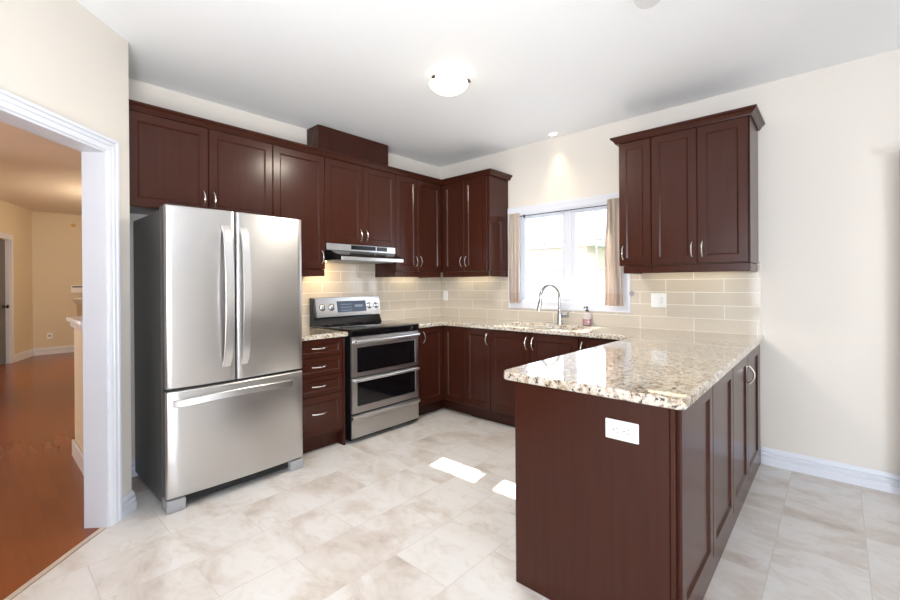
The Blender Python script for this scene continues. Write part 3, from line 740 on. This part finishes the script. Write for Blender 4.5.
for a, b in ((SX0+0.004, 1.597), (1.613, SX1-0.004)):
    bo = obj('bowl', bowl(a, b), 'steel', t)
    obj('drain', MB().lathe(((a+b)/2, -0.38, 0.7005), [(0.042, 0), (0.042, 0.003), (0.03, 0.004), (0.0, 0.002)], 24), 'chrome', bo)
# faucet
fx, fy = 1.638, -0.150
t = thing('faucet', 'tall chrome gooseneck faucet behind the sink', 'faucet', (fx, fy, CZ1))
obj('base', MB().lathe((fx, fy, CZ1+0.0005), [(0.028, 0), (0.028, 0.006), (0.024, 0.010), (0.022, 0.05), (0.021, 0.115), (0.016, 0.125)], 24), 'chrome', t)
pts = [(fx, fy, CZ1+0.12), (fx, fy, 1.150)]
R = 0.115
for k in range(1, 15):
    a = math.pi*k/14*1.05; pts.append((fx-0.065*(1-math.cos(a))/2, fy-R+R*math.cos(a), 1.150+R*math.sin(a)))
obj('spout', MB().tube(pts, 0.0135, 14), 'chrome', t)
e0 = Vector(pts[-1]); e1 = e0+Vector((-0.012, -0.012, -0.095))
obj('spray_head', MB().tube([e0+Vector((0, 0, 0.006)), e0, e0*0.6+e1*0.4, e1], [0.0145, 0.0165, 0.0175, 0.0195], 16), 'chrome', t)
m_ = MB().tube([(fx+0.018, fy, 0.985), (fx+0.085, fy, 0.985)], 0.017, 14); m_.tube([(fx+0.07, fy, 0.990), (fx+0.085, fy-0.004, 1.012), (fx+0.105, fy-0.01, 1.04)], [0.008, 0.007, 0.005], 10)
obj('lever', m_, 'chrome', t)
# soap bottle
bx_, by_ = 1.868, -0.080
t = thing('soap_dispenser', 'clear pump bottle of pink soap on the worktop under the window', 'soap bottle', (bx_, by_, CZ1))
obj('bottle', MB().lathe((bx_, by_, CZ1+0.001), [(0.034, 0), (0.039, 0.004), (0.039, 0.082), (0.034, 0.098), (0.014, 0.112), (0.013, 0.122)], 24), 'bottle_plastic', t)
obj('liquid', MB().lathe((bx_, by_, CZ1+0.003), [(0.033, 0), (0.0375, 0.003), (0.0375, 0.052), (0.0, 0.0525)], 24), 'pink_soap', t)
m_ = MB().lathe((bx_, by_, CZ1+0.122), [(0.0145, 0), (0.0145, 0.014), (0.006, 0.016), (0.005, 0.034), (0.010, 0.036), (0.010, 0.044), (0.0, 0.046)], 16); m_.tube([(bx_, by_, CZ1+0.162), (bx_-0.012, by_-0.025, CZ1+0.162), (bx_-0.014, by_-0.030, CZ1+0.152)], 0.005, 8)
obj('pump', m_, 'black_matte', t)

# ------------------------------------------------------------------ refrigerator
FY0, FY1, FZ1 = -3.022, -2.197, 1.735
t = thing('refrigerator', 'stainless french-door refrigerator with bottom freezer drawer', 'refrigerator', (0.35, (FY0+FY1)/2, 0))
obj('cabinet_body', MB().box(0.015, 0.655, FY0+0.004, FY1-0.004, 0.028, 1.715, 0.004), 'fridge_side', t)
def front(y0, y1, z0, z1, xb=0.726):
    m_ = MB(); n = 14; r = 0.010; loops = []
    def fxx(y):
        u = (y-(FY0+FY1)/2)/((FY1-FY0)/2); return 0.748+0.020*(1-u*u)
    ys = [y0, y0+0.002, y0+0.006, y0+r] + [y0+r+(y1-y0-2*r)*i/n for i in range(1, n)] + [y1-r, y1-0.006, y1-0.002, y1]
    bk = [0.012, 0.006, 0.002, 0.0]+[0]*(n-1)+[0.0, 0.002, 0.006, 0.012]
    for z, ins in ((z0, 0.006), (z0+0.003, 0.0015), (z0+0.008, 0.0), (z1-0.008, 0.0), (z1-0.003, 0.0015), (z1, 0.006)):
        loops.append([Vector((fxx(y)-b-ins, y, z)) for y, b in zip(ys, bk)]+[Vector((xb, y1, z)), Vector((xb, y0, z))])
    return m_.rings(loops)
YM = -2.651
for y0, y1, hy in ((FY0, YM-0.003, -2.708), (YM+0.003, FY1, -2.606)):
    d = obj('door', front(y0, y1, 0.697, FZ1), 'steel', t, smooth=40)
    obj('door_liner', MB().box(0.668, 0.7255, y0+0.003, y1-0.003, 0.700, FZ1-0.003, 0.004), 'fridge_side', d)
    pts = []
    for k_ in range(21):
        s = k_/20; pts.append((0.770+0.058*math.sin(math.pi*s)**0.55 if 0 < k_ < 20 else 0.760, hy, 0.79+0.85*s))
    obj('handle', MB().strap(pts, 0.046, 0.016, Y), 'steel_bright', d, smooth=25)
    if hy > YM:
        m_ = MB().obox(Vector((0.7585, -2.40, 1.628)), Y, Z, X, 0, 0.012, 0, 0.006, 0, 0.0015)
        for q in range(6): m_.obox(Vector((0.7575-0.0006*q, -2.382+0.011*q, 1.628)), Y, Z, X, 0, 0.006, 0, 0.006+0.003*(q % 2), 0, 0.002)
        obj('badge', m_, 'slot', d)
d = obj('freezer_drawer', front(FY0, FY1, 0.080, 0.682), 'steel', t, smooth=40)
obj('drawer_liner', MB().box(0.668, 0.7255, FY0+0.003, FY1-0.003, 0.083, 0.679, 0.004), 'fridge_side', d)
pts = []
for k_ in range(21):
    s = k_/20; pts.append((0.757+0.062*math.sin(math.pi*s)**0.55 if 0 < k_ < 20 else 0.752, -2.985+0.70*s, 0.612+0.018*math.sin(math.pi*s)))
obj('handle', MB().strap(pts, 0.040, 0.016, Z), 'steel_bright', d, smooth=25)
obj('gasket', MB().box(0.655, 0.668, FY0+0.012, FY1-0.012, 0.085, 1.725).box(0.668, 0.735, FY0+0.02, FY1-0.02, 0.682, 0.697).box(0.668, 0.74, YM-0.0028, YM+0.0028, 0.70, 1.725), 'black_matte', t)
obj('base_grille', MB().box(0.60, 0.715, FY0+0.09, FY1-0.09, 0.022, 0.072, 0.004).box(0.715, 0.722, FY0+0.09, FY1-0.09, 0.030, 0.036).box(0.715, 0.722, FY0+0.09, FY1-0.09, 0.046, 0.052), 'black_matte', t)
for y0 in (FY0, FY1-0.098): obj('foot_cover', MB().box(0.64, 0.752, y0, y0+0.098, 0.0, 0.070, 0.010, 2), 'foot', t)
for y0 in (FY0+0.01, FY1-0.11): obj('hinge_cover', MB().box(0.60, 0.715, y0, y0+0.10, 1.716, 1.745, 0.008, 2), 'fridge_side', t)

# ------------------------------------------------------------------ range
RY0, RY1, RX = -1.732, -0.990, 0.655
t = thing('range', 'stainless double-oven electric range with black glass cooktop', 'stove', (0.33, (RY0+RY1)/2, 0))
obj('range_body', MB().box(0.02, RX-0.015, RY0+0.002, RY1-0.002, 0.03, 0.895), 'black', t)
obj('range_foot', MB().box(0.10, 0.56, RY0+0.04, RY1-0.04, 0, 0.03), 'black_matte', t)
ck = obj('cooktop', MB().box(0.05, RX+0.006, RY0, RY1, 0.896, 0.918, 0.006, 2).box(RX-0.0145, RX, RY0+0.002, RY1-0.002, 0.862, 0.8955), 'black_glass', t)
M['burner_line'] = mat('burner_line', (0.10, 0.10, 0.105), 0.3)
for (a, b, r) in ((0.20, -1.55, 0.085), (0.20, -1.17, 0.085), (0.48, -1.55, 0.11), (0.48, -1.17, 0.10)):
    obj('burner_mark', MB().rings([[Vector((a+q*math.cos(2*pi*i/40), b+q*math.sin(2*pi*i/40), 0.9183)) for i in range(40)] for q in (r, r-0.003)], caps=False), 'burner_line', ck)
def oven_door(z0, z1, wz0, wz1):
    m_ = MB()
    y0, y1, wy0, wy1 = RY0+0.004, RY1-0.004, RY0+0.056, RY1-0.048
    def Rr(i, x, a=None): 
        return [Vector((x, y0+i, z0+i)), Vector((x, y1-i, z0+i)), Vector((x, y1-i, z1-i)), Vector((x, y0+i, z1-i))]
    m_.rings([Rr(0, RX-0.0145), Rr(0, RX-0.006), Rr(0.004, RX), [Vector((RX, wy0, wz0)), Vector((RX, wy1, wz0)), Vector((RX, wy1, wz1)), Vector((RX, wy0, wz1))], [Vector((RX-0.003, wy0+0.002, wz0+0.002)), Vector((RX-0.003, wy1-0.002, wz0+0.002)), Vector((RX-0.003, wy1-0.002, wz1-0.002)), Vector((RX-0.003, wy0+0.002, wz1-0.002))]])
    d = obj('oven_door', m_, 'steel', t)
    obj('oven_window', MB().box(RX-0.0028, RX-0.0005, wy0+0.003, wy1-0.003, wz0+0.003, wz1-0.003), 'black_glass', d)
    return d
d = oven_door(0.532, 0.858, 0.566, 0.772)
def bar(z, rad=0.015, out=0.036):
    m_ = MB(); pts = []
    for k_ in range(17):
        q = k_/16; pts.append((RX+out-0.006+0.010*math.sin(pi*q), RY0+0.022+(RY1-RY0-0.050)*q, z))
    m_.tube(pts, rad, 16)
    for yy in (RY0+0.022, RY1-0.047): m_.box(RX, RX+out-0.004, yy, yy+0.025, z-0.008, z+0.008, 0.003)
    return m_
obj('handle', bar(0.820, 0.0165), 'steel_bright', d)
d = oven_door(0.240, 0.526, 0.296, 0.490)
obj('handle', bar(0.510, 0.0125, 0.032), 'steel_bright', d)
m_ = MB(); lo = []
for k_ in range(13):
    s = k_/12; y = RY0+0.004+(RY1-RY0-0.008)*s; bl = 0.010*math.sin(pi*s)
    lo.append([Vector(p) for p in ((RX-0.0145, y, 0.045), (RX-0.004, y, 0.045), (RX-0.004, y, 0.185), (RX+0.018+bl, y, 0.205), (RX+0.020+bl, y, 0.218), (RX+0.004, y, 0.230), (RX-0.0145, y, 0.230))])
dr = obj('storage_drawer', m_.rings(lo), 'steel', t)
# control backguard
bgd = obj('backguard', MB().extr([(0.022, RY0+0.002, 0.90), (0.115, RY0+0.002, 0.918), (0.075, RY0+0.002, 0.990), (0.075, RY0+0.002, 1.15), (0.022, RY0+0.002, 1.16)], (0, RY1-RY0-0.004, 0)), 'black', t)
pn = obj('control_panel', MB().extr([(0.0755, RY0+0.022, 0.985), (0.108, RY0+0.022, 0.985), (0.110, RY0+0.022, 0.992), (0.080, RY0+0.022, 1.160), (0.060, RY0+0.022, 1.163), (0.060, RY0+0.022, 1.1505), (0.0755, RY0+0.022, 1.1505)], (0, RY1-RY0-0.030, 0)), 'steel_bright', t)
PA = Vector((0.110, 0, 0.992)); PV = Vector((-0.030, 0, 0.168)).normalized(); PN = Vector((0.168, 0, 0.030)).normalized()
sc_ = obj('display', MB().obox(PA+Y*(-1.495), Y, PV, PN, 0, 0.325, 0.030, 0.135, 0.0005, 0.002), 'clock_screen', pn)
for q in range(3): obj('display_mark', MB().obox(PA+Y*(-1.47), Y, PV, PN, 0.012, 0.134, 0.045+0.028*q, 0.051+0.028*q, 0.002, 0.0026), 'display_glyph', sc_)
obj('display_clock', MB().obox(PA+Y*(-1.30), Y, PV, PN, 0.0, 0.092, 0.075, 0.098, 0.002, 0.0026), 'display_glyph', sc_)
for yy in (-1.648, -1.553, -1.128, -1.045):
    c = PA+Y*yy+PV*0.082+PN*0.001
    kb = obj('knob', MB().lathe(c, [(0.026, 0), (0.026, 0.006), (0.021, 0.009), (0.019, 0.026), (0.016, 0.029), (0.0, 0.029)], 24, PN), 'steel_bright', pn)
    obj('knob_ring', MB().lathe(c-PN*0.0008, [(0.031, 0), (0.031, 0.004), (0.0265, 0.005)], 24, PN), 'black', kb)
    obj('knob_grip', MB().obox(c, Y, PV, PN, -0.004, 0.004, -0.019, 0.019, 0.029, 0.034, 0.001), 'chrome', kb)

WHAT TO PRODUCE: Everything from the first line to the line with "obj('pump', m_, 'black_matte', t)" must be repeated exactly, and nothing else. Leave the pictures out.

OUTPUT OF THE EXERCISE:
The Blender Python script for this scene continues. Write part 3, from line 740 on. This part finishes the script. Write for Blender 4.5.
for a, b in ((SX0+0.004, 1.597), (1.613, SX1-0.004)):
    bo = obj('bowl', bowl(a, b), 'steel', t)
    obj('drain', MB().lathe(((a+b)/2, -0.38, 0.7005), [(0.042, 0), (0.042, 0.003), (0.03, 0.004), (0.0, 0.002)], 24), 'chrome', bo)
# faucet
fx, fy = 1.638, -0.150
t = thing('faucet', 'tall chrome gooseneck faucet behind the sink', 'faucet', (fx, fy, CZ1))
obj('base', MB().lathe((fx, fy, CZ1+0.0005), [(0.028, 0), (0.028, 0.006), (0.024, 0.010), (0.022, 0.05), (0.021, 0.115), (0.016, 0.125)], 24), 'chrome', t)
pts = [(fx, fy, CZ1+0.12), (fx, fy, 1.150)]
R = 0.115
for k in range(1, 15):
    a = math.pi*k/14*1.05; pts.append((fx-0.065*(1-math.cos(a))/2, fy-R+R*math.cos(a), 1.150+R*math.sin(a)))
obj('spout', MB().tube(pts, 0.0135, 14), 'chrome', t)
e0 = Vector(pts[-1]); e1 = e0+Vector((-0.012, -0.012, -0.095))
obj('spray_head', MB().tube([e0+Vector((0, 0, 0.006)), e0, e0*0.6+e1*0.4, e1], [0.0145, 0.0165, 0.0175, 0.0195], 16), 'chrome', t)
m_ = MB().tube([(fx+0.018, fy, 0.985), (fx+0.085, fy, 0.985)], 0.017, 14); m_.tube([(fx+0.07, fy, 0.990), (fx+0.085, fy-0.004, 1.012), (fx+0.105, fy-0.01, 1.04)], [0.008, 0.007, 0.005], 10)
obj('lever', m_, 'chrome', t)
# soap bottle
bx_, by_ = 1.868, -0.080
t = thing('soap_dispenser', 'clear pump bottle of pink soap on the worktop under the window', 'soap bottle', (bx_, by_, CZ1))
obj('bottle', MB().lathe((bx_, by_, CZ1+0.001), [(0.034, 0), (0.039, 0.004), (0.039, 0.082), (0.034, 0.098), (0.014, 0.112), (0.013, 0.122)], 24), 'bottle_plastic', t)
obj('liquid', MB().lathe((bx_, by_, CZ1+0.003), [(0.033, 0), (0.0375, 0.003), (0.0375, 0.052), (0.0, 0.0525)], 24), 'pink_soap', t)
m_ = MB().lathe((bx_, by_, CZ1+0.122), [(0.0145, 0), (0.0145, 0.014), (0.006, 0.016), (0.005, 0.034), (0.010, 0.036), (0.010, 0.044), (0.0, 0.046)], 16); m_.tube([(bx_, by_, CZ1+0.162), (bx_-0.012, by_-0.025, CZ1+0.162), (bx_-0.014, by_-0.030, CZ1+0.152)], 0.005, 8)
obj('pump', m_, 'black_matte', t)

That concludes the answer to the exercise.